Cultura-Domenica CinemaNel docu film di Vendemmiati il lavoro in carcere è sinonimo di libertà
Nel docu film di Vendemmiati il lavoro in carcere è sinonimo di libertà
di Nicoletta Cottone | 23 ottobre 2014
Nel lavoro “fuori” il lunedì è il giorno peggiore, mentre nel lavoro “dentro” è il più bello della settimana. È questa la sensazione che provano i detenuti del carcere della Dozza di Bologna coinvolti nell’«Officina dei detenuti», un progetto unico in Italia che ha portato una autentica officina metalmeccanica superspecializzata all’interno del penitenziario, grazie all’appoggio di tre imprese che poi garantiscono anche un inserimento lavorativo una volta “fuori”. Una officina dove si lavora davvero e si costruiscono complessi macchinari per il confezionamento delle merci. Una storia piena di umanità e saggezza, quella firmata da Filippo Vendemmiati, giornalista e regista, nella quale la trasmissione del sapere da parte di alcuni operai in pensione diventati tutor di un gruppo di 13 detenuti fa toccare con mano l’importanza del lavoro autentico in carcere che consente di imparare realmente un mestiere a chi è dietro le sbarre.
Si costruisce un mestiere e relazioni umane
In “Meno male è lunedì”, un film documentario presentato in “Prospettive Italia” al Festival internazionale del Film di Roma, le telecamere sono entrate nel carcere per osservare questa esperienza nella quale i giorni della settimana hanno «un senso e una cadenza dettata dai turni di lavoro. I gesti e le parole evadono per costruire un mestiere e relazioni umane», ha spiegato Vendemmiati.«Né detenuti né uomini liberi: solo colleghi, operai che s’incontrano e lavorano accanto, scambiandosi conoscenze, saperi , “storie di viti e di vite”. Le giornate sono scandite da serene chiacchierate, riflessioni, rimbrotti , da operazioni di montaggio che devono quadrare al millimetro, da un'attenzione certosina nel montare i pezzi. Non sono ammesse leggerezze e anche l’inserimento di una vite non può essere lasciata al caso. Nell’atmosfera che si respira non ci sono detenuti o uomini liberi, ma solo colleghi che hanno come obiettivo la costruzione di un complesso macchinario, un’operazione che passa attraverso una trasmissione di saperi non solo tecnici, ma umani.

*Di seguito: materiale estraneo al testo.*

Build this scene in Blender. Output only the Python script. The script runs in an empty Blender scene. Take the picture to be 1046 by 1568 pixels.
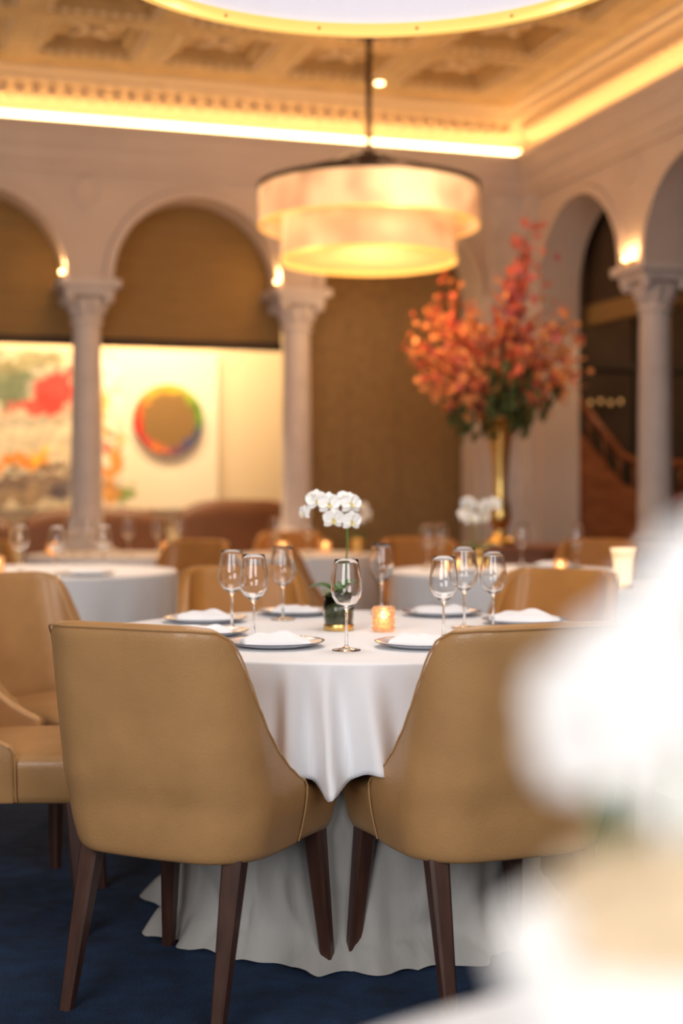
import bpy, math, random
from mathutils import Vector, Matrix, noise
random.seed(7)
S=bpy.context.scene
COL=S.collection
pi=math.pi
# ------------------------------------------------------------ materials
def mat(name,col,rough=0.5,metal=0.0,emit=None,es=0.0,trans=0.0,ior=1.45,bump=0.0,bscale=50.0,var=0.0,vscale=5.0,sheen=0.0,coat=0.0,sss=0.0,stretch=None,alpha=None):
    m=bpy.data.materials.new(name); m.use_nodes=True
    nt=m.node_tree; b=nt.nodes['Principled BSDF']
    b.inputs['Base Color'].default_value=(*col,1)
    b.inputs['Roughness'].default_value=rough
    b.inputs['Metallic'].default_value=metal
    b.inputs['Transmission Weight'].default_value=trans
    b.inputs['IOR'].default_value=ior
    b.inputs['Sheen Weight'].default_value=sheen
    b.inputs['Coat Weight'].default_value=coat
    if sss>0:
        b.inputs['Subsurface Weight'].default_value=sss
        b.inputs['Subsurface Radius'].default_value=(0.02,0.02,0.02)
    if emit:
        b.inputs['Emission Color'].default_value=(*emit,1)
        b.inputs['Emission Strength'].default_value=es
    tc=nt.nodes.new('ShaderNodeTexCoord')
    src=tc.outputs['Object']
    if stretch:
        mp=nt.nodes.new('ShaderNodeMapping'); mp.inputs['Scale'].default_value=stretch
        nt.links.new(src,mp.inputs['Vector']); src=mp.outputs['Vector']
    if var>0:
        n=nt.nodes.new('ShaderNodeTexNoise'); n.inputs['Scale'].default_value=vscale; n.inputs['Detail'].default_value=4
        nt.links.new(src,n.inputs['Vector'])
        r=nt.nodes.new('ShaderNodeValToRGB')
        r.color_ramp.elements[0].position=0.3; r.color_ramp.elements[1].position=0.7
        r.color_ramp.elements[0].color=(*[max(0,c*(1-var)) for c in col],1)
        r.color_ramp.elements[1].color=(*[min(1,c*(1+var)) for c in col],1)
        nt.links.new(n.outputs['Fac'],r.inputs['Fac']); nt.links.new(r.outputs['Color'],b.inputs['Base Color'])
    if bump>0:
        n=nt.nodes.new('ShaderNodeTexNoise'); n.inputs['Scale'].default_value=bscale; n.inputs['Detail'].default_value=5
        nt.links.new(src,n.inputs['Vector'])
        bp=nt.nodes.new('ShaderNodeBump'); bp.inputs['Strength'].default_value=bump; bp.inputs['Distance'].default_value=0.01
        nt.links.new(n.outputs['Fac'],bp.inputs['Height']); nt.links.new(bp.outputs['Normal'],b.inputs['Normal'])
    return m
M={}
M['leather']=mat('tan_leather',(0.455,0.245,0.096),0.40,bump=0.14,bscale=200,var=0.10,vscale=7,coat=0.12)
M['leather_amber']=mat('amber_leather',(0.46,0.205,0.05),0.42,bump=0.1,bscale=200,var=0.12,vscale=7,coat=0.1)
M['welt']=mat('leather_welt',(0.48,0.265,0.11),0.4)
M['walnut']=mat('dark_walnut',(0.055,0.022,0.014),0.38,var=0.3,vscale=8,stretch=(6,6,0.6),coat=0.2)
M['cloth']=mat('white_linen',(0.86,0.86,0.88),0.85,bump=0.06,bscale=260,sheen=0.2)
M['shaded_skirt']=mat('linen_underlay_shaded',(0.38,0.365,0.34),0.9,bump=0.5,bscale=20,stretch=(1,1,0.45))  # greyed linen: shadow under the table is put into its colour
M['carpet']=mat('navy_carpet',(0.006,0.028,0.080),0.95,bump=0.8,bscale=160,var=0.4,vscale=14)
M['wall']=mat('plaster_wall',(0.60,0.495,0.43),0.8,var=0.04,vscale=3,bump=0.05,bscale=20)
M['stone']=mat('limestone_column',(0.60,0.53,0.50),0.6,var=0.08,vscale=7,bump=0.1,bscale=30)
M['crown']=mat('crown_plaster',(0.72,0.55,0.35),0.6,bump=0.9,bscale=14)
M['ceil']=mat('gilded_ceiling',(0.44,0.265,0.10),0.55,var=0.3,vscale=9,bump=0.8,bscale=12)
M['ceil2']=mat('gilded_ceiling_beam',(0.46,0.29,0.115),0.5,var=0.14,vscale=6,bump=0.5,bscale=18)
M['cove']=mat('cove_led',(1,0.8,0.5),0.5,emit=(1,0.66,0.29),es=11)
M['shade']=mat('woven_roman_shade',(0.27,0.16,0.055),0.8,bump=0.3,bscale=60,var=0.12,vscale=12,stretch=(0.3,0.3,6))
M['shadeband']=mat('shade_hem_band',(0.05,0.035,0.025),0.8)
M['panel']=mat('brown_grasscloth',(0.25,0.15,0.058),0.7,var=0.14,vscale=5,stretch=(3,3,3),bump=0.2,bscale=60)
M['cream']=mat('cream_wall',(0.82,0.66,0.42),0.8)
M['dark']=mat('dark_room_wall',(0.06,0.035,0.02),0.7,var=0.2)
M['redwood']=mat('mahogany',(0.32,0.11,0.04),0.35,var=0.3,vscale=6,stretch=(1,1,5))
M['banq']=mat('brown_banquette_leather',(0.13,0.045,0.015),0.45,var=0.1)
M['gold']=mat('brushed_gold',(0.75,0.50,0.17),0.28,metal=1.0)
M['bronze']=mat('dark_bronze',(0.05,0.03,0.02),0.4,metal=0.7)
M['glass']=mat('clear_glass',(1,1,1),0.0,trans=1.0,ior=1.45)
M['moss']=mat('moss',(0.05,0.06,0.012),0.95,bump=1.0,bscale=90,var=0.5,vscale=60)
M['drymoss']=mat('dry_tan_moss',(0.66,0.50,0.32),0.95,bump=1.0,bscale=90,var=0.3,vscale=60)
M['porcelain']=mat('porcelain',(0.66,0.68,0.73),0.15,coat=0.5)
M['ceramic']=mat('white_ceramic',(0.82,0.80,0.77),0.5)
M['platerim']=mat('plate_rim_blue_grey',(0.12,0.14,0.19),0.2,coat=0.5)
M['petal']=mat('orchid_petal',(0.90,0.89,0.86),0.6,sss=0.15)
M['petal2']=mat('orchid_petal_soft',(0.80,0.775,0.75),0.7)
M['lip']=mat('orchid_lip',(0.75,0.62,0.15),0.6)
M['stem']=mat('orchid_stem',(0.10,0.20,0.03),0.5)
M['leaf']=mat('green_leaf',(0.035,0.14,0.02),0.35,var=0.3)
M['dleaf']=mat('dark_green_leaf',(0.07,0.09,0.02),0.6)
M['coral']=mat('coral_blossom',(0.78,0.17,0.08),0.6)
M['orange']=mat('orange_blossom',(0.88,0.36,0.12),0.6)
M['pink']=mat('pink_blossom',(0.66,0.16,0.15),0.6)
M['twig']=mat('twig_bark',(0.10,0.05,0.03),0.8)
M['wax']=mat('candle_wax',(0.9,0.75,0.5),0.5,emit=(1,0.45,0.14),es=1.2)
M['dimbulb']=mat('dim_bulb',(0.9,0.6,0.3),0.5,emit=(1,0.5,0.16),es=0.6)
M['flame']=mat('candle_flame',(1,0.7,0.3),0.5,emit=(1,0.62,0.25),es=25)
M['votive']=mat('votive_glass',(1.0,0.80,0.60),0.12,trans=0.9,ior=1.3,emit=(1,0.42,0.15),es=0.12,bump=1.0,bscale=70)
M['bulb']=mat('uplight_lens',(1,0.8,0.5),0.5,emit=(1,0.66,0.30),es=14)
M['lampshade']=mat('frosted_lamp',(1,0.9,0.7),0.5,emit=(1,0.62,0.28),es=0.95)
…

Con i tutor che oltre a insegnare un mestiere, disegnano anche pagine di vita che saranno utili per il futuro “fuori”. Nei dialoghi emergono le sensazioni di chi è “dentro” e vorrebbe toccare un albero lontano che intravede fra le sbarre o qabbracciare un figlio che non ha mai visto.
Emozionati sul red carpet tutor e detenuti
Sul red carpet del Festival del film di Roma sono arrivati emozionati molti dei tutor e degli operai, anche alcuni di quelli ancora detenuti, con un permesso speciale. E in sala hanno ricevuto lunghi applausi non solo per la loro interpretazione, ma per la nuova via intrapresa, quella di sporcarsi le mani con un lavoro vero.
Vendemmiati: è un altro dei miei progetti “contromano”
«Questo è un altro dei miei progetti “contromano” - ha detto Vendemmiati, vincitore del David di Donatello per il suo documentario su Federico Aldrovandi, «È stato morto un ragazzo» -. Appena sono entrato in quest'officina, dove tutti, tutor e operai - detenuti hanno un contratto a tempo indeterminato, mi ha colpito subito l'atmosfera. C'era una grande confidenza fra loro, erano tutti colleghi allo stesso modo». In un momento difficile come questo, «ho pensato avesse valore raccontare quest'esperienza in cui il lavoro riesce a definire l'identità». Per ognuno di loro il lavoro in carcere è sinomino di libertà. «Dobbiamo insegnargli a stare al mondo - ha detto uno dei tutor - in modo che fuori di qua sappiano affrontare il mondo del lavoro». Ora «speriamo il film abbia una lunga vita - ha sottolineato Vendemmiati - Intanto mi inorgoglisce molto che alcune direzioni di istituti di pena mi abbiano chiesto per proiettarlo». La colonna sonora del film è stata composta da Carlo Amato, compositore e bassista dei Têtes de Bois.